Rodel have been making this kit for decades now in various forms and with good reason: it's a cracker. The 4.2m is available with an obeche-veneered foam wing or DIY built-up wing. I got the foam-winged version as it is slightly more robust than the balsa wing, with glasscloth under the veneer and a hardwood leading edge. In passing, it's the same wing Rodel use for their ASK21. There's also a 3.2m version for those with smaller cars/budgets/hands. And a recently-added 5.2m if you're rich, big car etc.
Also please note that mine is a 2005 kit; Rodel has made some improvements since.
The kit is a joy to put together - less work than a Teakle kit (e.g. the wings are finish-sanded including LE, ailerons faced with obeche) but there are a few jobs that need to be done right e.g. accurately gluing wing joiner sleeves in wing and fus, installing airbrakes, building the built-up tail surfaces etc.
All the main components and fittings are good quality and totally usable. Of course, being picky I replaced some to make it more scale or to trim off an imaginary amount of weight, but the thing is you could just open the box and build the thing.
I made the following changes:
- replaced the hefty aluminium tailplane bellcrank and joiner with carbon fibre parts. The joiner is 8mm square carbon tube and the bellcrank is 4mm carbon plate, both from Easy Composites. Note: I understand new kits have a glass-fibre bellcrank supplied.
horrible snakes for rudder and elev replaced with closed loop and carbon pushrod respectively.
wheel mounted on sprung trailing arms to give some suspension (wheel not supplied, oddly)
electric motor fitted in nose (Emax 4030, 5s 4500mAh LiPo, 80 ESC, 16x10 prop, about 800W)
replaced laughably-heavy steel 20mm wing joiner weighing 20oz with carbon filled aluminium joiner weighing 10oz. Aluminium from B&Q.
fitted auto-connecting MPX plug/socket in wing roots for wing servos.

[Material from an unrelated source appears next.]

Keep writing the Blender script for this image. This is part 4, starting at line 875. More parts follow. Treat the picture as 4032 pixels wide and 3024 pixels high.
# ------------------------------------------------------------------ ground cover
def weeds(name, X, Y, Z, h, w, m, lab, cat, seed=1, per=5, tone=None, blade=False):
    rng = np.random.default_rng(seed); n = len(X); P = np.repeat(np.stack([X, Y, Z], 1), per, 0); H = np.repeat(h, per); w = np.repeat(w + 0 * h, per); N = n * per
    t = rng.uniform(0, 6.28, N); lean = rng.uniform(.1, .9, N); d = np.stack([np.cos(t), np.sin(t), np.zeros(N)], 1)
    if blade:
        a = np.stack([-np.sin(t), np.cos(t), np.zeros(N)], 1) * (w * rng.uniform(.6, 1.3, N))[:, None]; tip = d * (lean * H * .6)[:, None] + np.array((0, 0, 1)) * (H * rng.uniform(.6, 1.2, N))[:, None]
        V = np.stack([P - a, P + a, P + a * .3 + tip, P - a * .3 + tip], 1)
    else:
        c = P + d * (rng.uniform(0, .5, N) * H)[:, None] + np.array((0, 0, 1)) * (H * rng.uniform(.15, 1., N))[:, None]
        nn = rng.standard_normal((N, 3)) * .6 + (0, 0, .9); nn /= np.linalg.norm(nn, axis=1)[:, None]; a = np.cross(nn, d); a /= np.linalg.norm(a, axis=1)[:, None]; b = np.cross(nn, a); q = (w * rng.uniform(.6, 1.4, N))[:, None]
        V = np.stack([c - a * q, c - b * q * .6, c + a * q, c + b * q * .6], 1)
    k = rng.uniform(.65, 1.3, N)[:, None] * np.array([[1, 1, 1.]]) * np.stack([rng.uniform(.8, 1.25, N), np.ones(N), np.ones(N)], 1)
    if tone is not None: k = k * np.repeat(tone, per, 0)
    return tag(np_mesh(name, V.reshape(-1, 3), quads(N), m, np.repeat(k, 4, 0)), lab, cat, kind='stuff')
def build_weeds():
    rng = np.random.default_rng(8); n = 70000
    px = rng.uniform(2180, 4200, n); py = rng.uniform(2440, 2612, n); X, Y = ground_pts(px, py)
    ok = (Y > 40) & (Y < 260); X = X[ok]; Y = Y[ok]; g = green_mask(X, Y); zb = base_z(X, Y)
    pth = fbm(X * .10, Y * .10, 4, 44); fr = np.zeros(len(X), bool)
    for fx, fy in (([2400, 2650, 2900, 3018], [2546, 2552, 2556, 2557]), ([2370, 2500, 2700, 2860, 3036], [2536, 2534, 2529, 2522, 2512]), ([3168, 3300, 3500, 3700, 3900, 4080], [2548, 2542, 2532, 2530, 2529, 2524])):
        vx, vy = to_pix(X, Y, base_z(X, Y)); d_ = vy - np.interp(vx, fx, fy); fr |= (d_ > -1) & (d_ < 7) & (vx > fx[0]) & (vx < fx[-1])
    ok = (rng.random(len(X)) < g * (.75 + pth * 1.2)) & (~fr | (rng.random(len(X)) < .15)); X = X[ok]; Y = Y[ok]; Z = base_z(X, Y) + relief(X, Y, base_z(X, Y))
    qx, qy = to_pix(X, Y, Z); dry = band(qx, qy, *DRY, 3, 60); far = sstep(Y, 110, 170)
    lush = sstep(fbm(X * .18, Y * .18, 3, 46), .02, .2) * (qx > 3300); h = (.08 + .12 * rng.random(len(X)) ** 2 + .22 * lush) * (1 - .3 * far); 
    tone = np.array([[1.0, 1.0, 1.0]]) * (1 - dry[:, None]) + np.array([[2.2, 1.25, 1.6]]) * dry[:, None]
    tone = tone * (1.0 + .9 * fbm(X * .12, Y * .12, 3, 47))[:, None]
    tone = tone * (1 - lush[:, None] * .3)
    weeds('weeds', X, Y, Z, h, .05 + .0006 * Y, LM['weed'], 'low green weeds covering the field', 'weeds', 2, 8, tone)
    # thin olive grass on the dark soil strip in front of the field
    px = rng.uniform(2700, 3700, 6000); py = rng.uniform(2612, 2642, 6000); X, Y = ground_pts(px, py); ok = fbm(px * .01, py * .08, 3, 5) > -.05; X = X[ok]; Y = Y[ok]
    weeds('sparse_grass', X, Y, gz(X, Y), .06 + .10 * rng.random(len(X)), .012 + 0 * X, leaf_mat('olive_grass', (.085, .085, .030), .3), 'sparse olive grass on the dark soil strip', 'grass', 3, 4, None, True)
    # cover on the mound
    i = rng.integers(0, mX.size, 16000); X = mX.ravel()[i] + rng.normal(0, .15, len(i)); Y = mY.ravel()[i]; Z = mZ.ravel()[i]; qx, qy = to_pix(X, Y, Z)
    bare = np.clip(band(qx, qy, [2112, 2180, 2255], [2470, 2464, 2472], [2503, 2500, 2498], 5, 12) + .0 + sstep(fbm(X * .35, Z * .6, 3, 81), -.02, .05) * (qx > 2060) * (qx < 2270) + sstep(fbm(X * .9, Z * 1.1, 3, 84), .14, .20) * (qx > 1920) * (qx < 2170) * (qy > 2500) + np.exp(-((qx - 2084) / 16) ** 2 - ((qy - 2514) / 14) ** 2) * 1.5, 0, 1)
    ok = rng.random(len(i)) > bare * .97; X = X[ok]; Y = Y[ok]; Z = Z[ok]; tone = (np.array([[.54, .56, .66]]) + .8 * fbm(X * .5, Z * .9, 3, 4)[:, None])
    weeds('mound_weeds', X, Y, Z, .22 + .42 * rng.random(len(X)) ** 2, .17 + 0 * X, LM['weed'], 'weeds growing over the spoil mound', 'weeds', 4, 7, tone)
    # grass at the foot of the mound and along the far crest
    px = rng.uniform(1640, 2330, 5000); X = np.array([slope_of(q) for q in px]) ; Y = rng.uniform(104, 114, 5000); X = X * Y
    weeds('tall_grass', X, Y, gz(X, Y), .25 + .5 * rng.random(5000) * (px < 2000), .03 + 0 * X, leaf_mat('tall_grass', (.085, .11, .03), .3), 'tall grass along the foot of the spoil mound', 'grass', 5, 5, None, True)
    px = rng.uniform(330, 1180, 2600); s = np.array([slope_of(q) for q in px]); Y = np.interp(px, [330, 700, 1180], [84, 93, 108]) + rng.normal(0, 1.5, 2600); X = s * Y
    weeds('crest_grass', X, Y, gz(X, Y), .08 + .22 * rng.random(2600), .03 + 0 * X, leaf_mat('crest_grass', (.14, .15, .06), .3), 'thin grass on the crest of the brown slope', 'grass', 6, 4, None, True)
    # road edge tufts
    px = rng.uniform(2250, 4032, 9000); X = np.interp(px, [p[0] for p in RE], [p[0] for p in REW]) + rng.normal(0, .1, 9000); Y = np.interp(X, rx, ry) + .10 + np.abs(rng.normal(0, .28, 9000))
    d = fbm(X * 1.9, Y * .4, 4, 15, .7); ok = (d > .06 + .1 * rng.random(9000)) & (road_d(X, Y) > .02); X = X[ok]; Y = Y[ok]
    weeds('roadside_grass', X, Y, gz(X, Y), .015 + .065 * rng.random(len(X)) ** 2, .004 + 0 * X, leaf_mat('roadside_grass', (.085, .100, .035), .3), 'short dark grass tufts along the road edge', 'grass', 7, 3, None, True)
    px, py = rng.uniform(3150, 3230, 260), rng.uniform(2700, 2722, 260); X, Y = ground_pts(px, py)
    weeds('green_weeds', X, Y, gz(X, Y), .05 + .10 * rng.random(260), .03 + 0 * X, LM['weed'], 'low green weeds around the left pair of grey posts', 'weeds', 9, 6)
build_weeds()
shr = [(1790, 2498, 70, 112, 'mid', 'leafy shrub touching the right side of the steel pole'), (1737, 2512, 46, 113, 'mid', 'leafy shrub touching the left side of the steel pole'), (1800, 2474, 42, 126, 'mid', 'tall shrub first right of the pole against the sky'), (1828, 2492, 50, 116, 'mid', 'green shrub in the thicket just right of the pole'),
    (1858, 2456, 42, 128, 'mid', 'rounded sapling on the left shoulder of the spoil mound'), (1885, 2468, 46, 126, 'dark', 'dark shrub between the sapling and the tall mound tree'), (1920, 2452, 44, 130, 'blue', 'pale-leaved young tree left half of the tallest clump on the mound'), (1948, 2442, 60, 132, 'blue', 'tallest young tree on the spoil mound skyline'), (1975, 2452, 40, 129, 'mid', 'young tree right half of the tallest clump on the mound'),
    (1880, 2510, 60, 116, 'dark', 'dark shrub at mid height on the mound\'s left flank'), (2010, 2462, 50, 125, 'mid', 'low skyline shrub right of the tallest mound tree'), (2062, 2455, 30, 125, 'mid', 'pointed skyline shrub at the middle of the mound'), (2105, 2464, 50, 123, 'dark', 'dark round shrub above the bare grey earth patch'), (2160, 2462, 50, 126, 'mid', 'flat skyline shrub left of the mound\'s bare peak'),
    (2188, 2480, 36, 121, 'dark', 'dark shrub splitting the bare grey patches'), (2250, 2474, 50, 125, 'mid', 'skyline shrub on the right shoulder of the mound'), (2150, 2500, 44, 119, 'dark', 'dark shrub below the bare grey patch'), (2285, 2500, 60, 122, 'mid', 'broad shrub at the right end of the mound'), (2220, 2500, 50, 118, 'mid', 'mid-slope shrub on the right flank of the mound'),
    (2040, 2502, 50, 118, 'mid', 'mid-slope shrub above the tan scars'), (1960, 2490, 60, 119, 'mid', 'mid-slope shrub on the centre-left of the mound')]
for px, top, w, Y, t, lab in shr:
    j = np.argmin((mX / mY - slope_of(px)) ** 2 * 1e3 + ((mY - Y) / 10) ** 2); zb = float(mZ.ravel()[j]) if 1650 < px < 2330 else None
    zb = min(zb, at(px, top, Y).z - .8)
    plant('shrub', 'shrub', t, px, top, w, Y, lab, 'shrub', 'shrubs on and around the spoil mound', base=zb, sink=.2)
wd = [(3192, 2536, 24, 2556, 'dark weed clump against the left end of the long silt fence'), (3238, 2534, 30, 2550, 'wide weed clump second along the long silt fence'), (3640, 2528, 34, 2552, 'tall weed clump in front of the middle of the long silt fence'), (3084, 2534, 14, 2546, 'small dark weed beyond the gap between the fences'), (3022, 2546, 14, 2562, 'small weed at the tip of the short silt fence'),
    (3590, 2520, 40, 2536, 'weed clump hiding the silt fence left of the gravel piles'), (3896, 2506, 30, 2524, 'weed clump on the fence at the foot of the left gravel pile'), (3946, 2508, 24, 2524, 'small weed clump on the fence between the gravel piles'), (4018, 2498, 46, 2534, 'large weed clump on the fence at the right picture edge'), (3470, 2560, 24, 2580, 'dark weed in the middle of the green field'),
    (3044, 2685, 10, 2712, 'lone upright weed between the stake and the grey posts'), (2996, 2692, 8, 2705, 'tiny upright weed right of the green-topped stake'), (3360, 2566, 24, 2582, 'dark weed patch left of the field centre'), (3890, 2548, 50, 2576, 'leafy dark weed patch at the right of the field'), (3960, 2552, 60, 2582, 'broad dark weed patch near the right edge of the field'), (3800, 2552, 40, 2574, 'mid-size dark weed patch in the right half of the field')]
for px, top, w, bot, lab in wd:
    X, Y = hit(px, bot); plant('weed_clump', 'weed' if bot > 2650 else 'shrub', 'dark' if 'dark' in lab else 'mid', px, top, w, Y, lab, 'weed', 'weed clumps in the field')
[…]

replaced brass control horns with scale shaped horns cut from carbon plate.
edged all balsa tail surfaces with 2mm beech (coffee stirrers from Costa)
replaced the 1/8" liteply canopy frame by moulding one in situ with carbon tows. Really easy and satisfying to do, and when you pop it off and hold it in your hands it has all the qualities aeromodellers seek - light, strong and super-accurate.
My proudest thing is the fit of the airbrakes. Damn you can't see them until they open. After years or frustrated disappointment with my own brakes and coveting the hairline fit of others', this is a big moment for me. I made the blade caps by pouring thick epoxy/microballoons onto the aluminium brake in situ, with a cellotape wall around the aperture and plenty of vaseline to avoid one of those oh-dear-I've-glued-the-airbrakes-shut moments. The cellotape provides the working clearance.